The signal to noise ratio of skin voltages is horrendously bad. The common mode power line hum can easily be a few orders of magnitude higher than the signal you are trying to measure. A ideal inamp amp will eliminate that, but nobody has made one of those yet. They all have some real upper limit on common mode rejection and common mode range. By trying to null out the common mode part of the signal, it helps the inamp do its job better. If nothing else, it cuts down on the common mode range that the inamp must be able to handle, even if common mode rejection ratio isn't the main issue.
Best Answer
The common mode voltage is a voltage offset that is "common" to both the inverting and noninverting (i.e. "+" and "-") inputs of the instrumentation amp. An instrumentation amplifier is set up as a difference amplifier, so it measures the difference between these two inputs and so rejects any voltage that is common to the two. In other words, if you have two signals v1(t) and v2(t) on the two inputs:
v1(t) = f1(t) + Vcm(t)
v2(t) = f2(t) + Vcm(t)
what the instrumentation amp will measure is:
vo(t) = v1(t) - v2(t) = (f1(t) + Vcm(t)) - (f2(t) + Vcm(t)) = f1(t) - f2(t)

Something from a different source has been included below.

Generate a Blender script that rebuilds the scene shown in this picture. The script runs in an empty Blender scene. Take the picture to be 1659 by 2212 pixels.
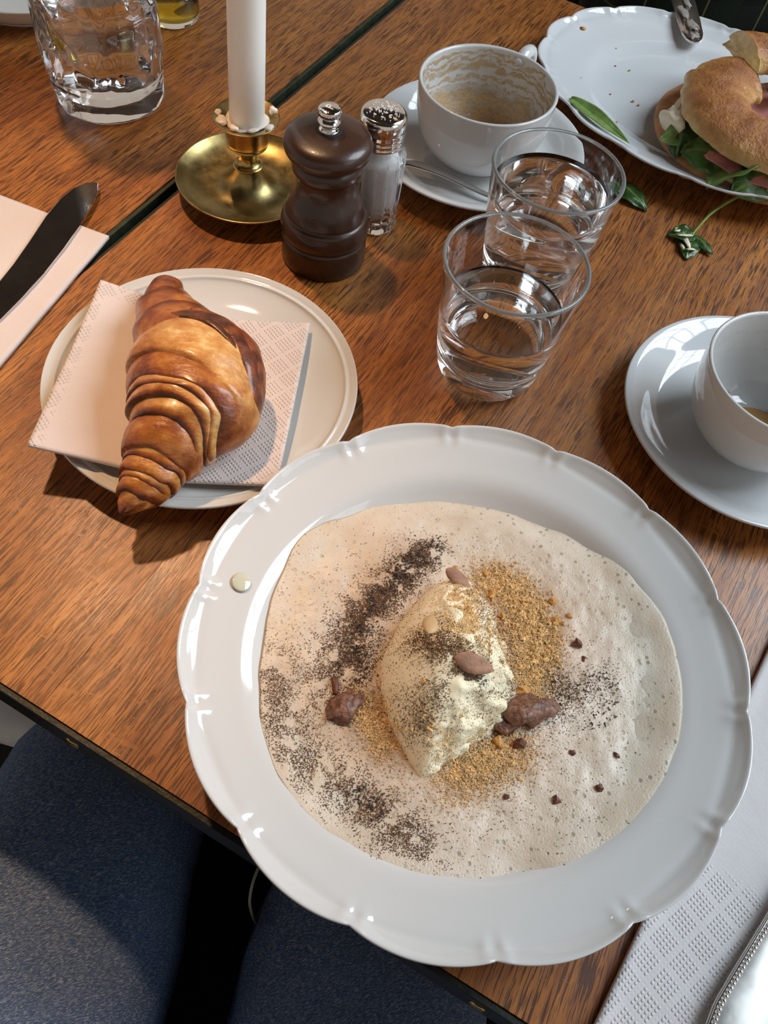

Note that Vcm(t) (the common mode voltage that appears in both input signals) is cancelled out. Also note that this doesn't have to be a DC signal, but can vary with time.
Now why do we care about common mode voltage when selecting a difference amplifier? As other folks have said, there are two key characteristics of the amplifier to consider, the common-mode rejection ratio (CMRR) and the common mode range.
The CMRR is important because the instrumentation amplifier is not an ideal difference amplifier. An ideal difference amplifier would reject 100% of the common mode voltage in the input signals, and would only measure the difference between the two signals. In a real-world instrument amp, this is not the case, and there is a measurable (although typically very very small) amount of the common-mode voltage on the input that gets into the output.
The common-mode range is important, because it limits how far away from ground the measured input signals can be. This is a limit because typically you can't measure signals outside the supply voltages (often referred to as "rails) of the amplifier. There are exceptions to this, but in general the voltage of each input signal must remain within the supply rails of the amplifier. So if you are supplying your amplifier with rails of +/-12V, you may be unable to measure the difference between two signals with a common-mode offset of 15V, even if the difference between the two signals is only 20mV. For example, if your two signals are completely DC and are:
V1 = 15 + 0.010
V2 = 15 - 0.010
Vo = V1 - V2 = 0.020
You would not be able to measure these if your instrumentation amplifier had a common-mode range of +/-12V.